New York

I-Team: Black Lives Matter Members in Rockland County Claim Racial Profiling, Illegal Surveillance by Secret Intelligence Unit

Last fall, the I-Team uncovered another classified report that showed 14 members of another black community group had their personal information collected and run through a law enforcement database

What to Know

  • Some Black Lives Matter members in Rockland County claim they were racially profiled and subjected to illegal surveillance by a secret unit
  • They're suing the town of Clarkstown and police department officials in federal court; the complaint will be filed Wednesday
  • The district attorney's office, which oversees the unit in question, has repeatedly denied it ever conducted illegal surveillance

Local members of Black Lives Matter in Rockland County, New York, claim they were racially profiled and subjected to illegal surveillance by a secret law enforcement unit. 

The Black Lives Matter members are suing the town of Clarkstown and Police Department officials in federal court. The I-Team reviewed the complaint, which will be filed Wednesday. 

The lawsuit claims the Strategic Intelligence Unit, a joint venture of the Rockland County district attorney’s office and the Clarkstown Police Department, targeted Black Lives Matter as part of a violence reduction initiative.

The lawsuit cites two classified reports that list “Black Lives Matter Movement” along with other categories such as “Terrorism,” “Police Riots,” “Gangs” and “Heroin Initiative.” 

Black Lives Matter members said their rallies have always been non-violent. 

Everett Newton, a pastor, said, “We’re not out to destroy the community. To be listed as terrorists or drug runners, that’s not what we stand for. They look at us and say, ‘They’re dangerous.’” 

A local teacher named Dominique McGregor echoed Newton's sentiment.

“Black folks are continuously being criminalized by the system," McGregor said. "We are not criminals.” 

Rockland County District Attorney Thomas Zugibe has repeatedly denied that the SIU ever conducted illegal surveillance. 

“This unit does not engage in any type of surveillance. They’re engaged in passive surveillance or monitoring of publicly available social media, period. End of story,” he said. 

Zugibe said the goal of the SIU was to protect Black Lives Matter and another local black community group, "We the People," from threats. Last fall, the I-Team uncovered another classified report that showed 14 members of "We the People" had their personal information collected and run through a law enforcement data base that checked for any contact with police. 

Attorney William O. Wagstaff III, who represents both groups, said federal law prohibits the surveillance and collection of electronic data concerning a group’s political, religious or social views unless there is reasonable suspicion of criminal conduct. 

“BLM members never presented any perceived or any other threat,” said Wagstaff. “They singled them out and they racially profiled them and they targeted them because they didn’t like the message.” 

Last month, "We the People" members settled a federal lawsuit with the town of Clarkstown for $300,000. Town officials did not acknowledge any wrongdoing or liability. 

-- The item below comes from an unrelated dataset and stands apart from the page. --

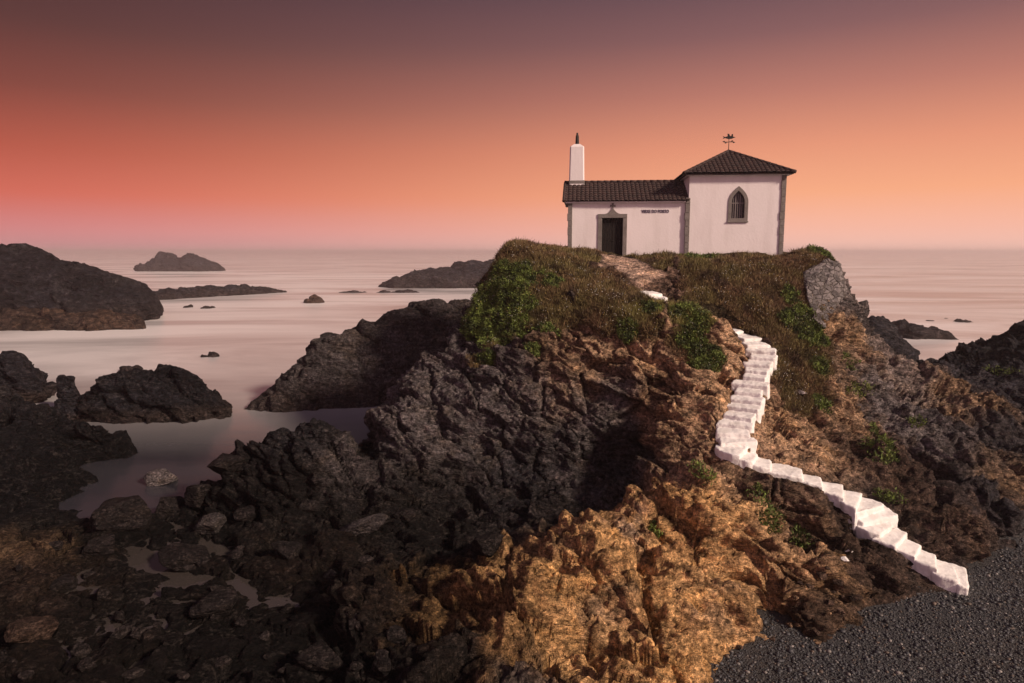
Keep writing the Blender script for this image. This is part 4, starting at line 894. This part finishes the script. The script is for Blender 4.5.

It’s unclear whether any members of BLM were run through a database but Jerlyne Calixte, a counselor, said police are always out in force at the group’s peaceful rallies.

“It’s like they’re anticipating something will go wrong,” she said. 

The local Black Lives Matter members said they are concerned that law enforcement may be targeting their organization in other towns and states. 

Weldon McWilliams, a professor and minister said, “Too often law enforcement looks at BLM as an anti-police organization and that’s not who we are.” 

An attorney for the town of Clarkstown said the town has not yet been served with the legal papers and can’t comment. The I-Team has confirmed that the town Board referred the matter to the U.S. attorney’s office last year to, according to the document, "report evidence of what appears to be illegal profiling by the Clarkstown Police Department of Rockland County citizens based solely upon their race, political or social affiliations."

A spokesman for the U.S. attorney's office declined comment. 

Richard Glickel, attorney for Clarkstown Police Chief Michael Sullivan, who is currently suspended with pay and running for supervisor, said, “Chief Michael Sullivan has never engaged in, directed or condoned any surveillance of members of BLM; nor does Chief Sullivan believe that the SIU, which is overseen by the District Attorney, engaged in surveillance of BLM or its members.” 

The district attorney's office reiterated that in a statement.

"An exhaustive review of the SIU by an independent and nationally recognized expert in this field has determined that this unit never engaged in any racial profiling or unlawful surveillance," the statement said. "The allegations against the highly-skilled law enforcement professionals who staff this specialized unit are false and totally without merit.”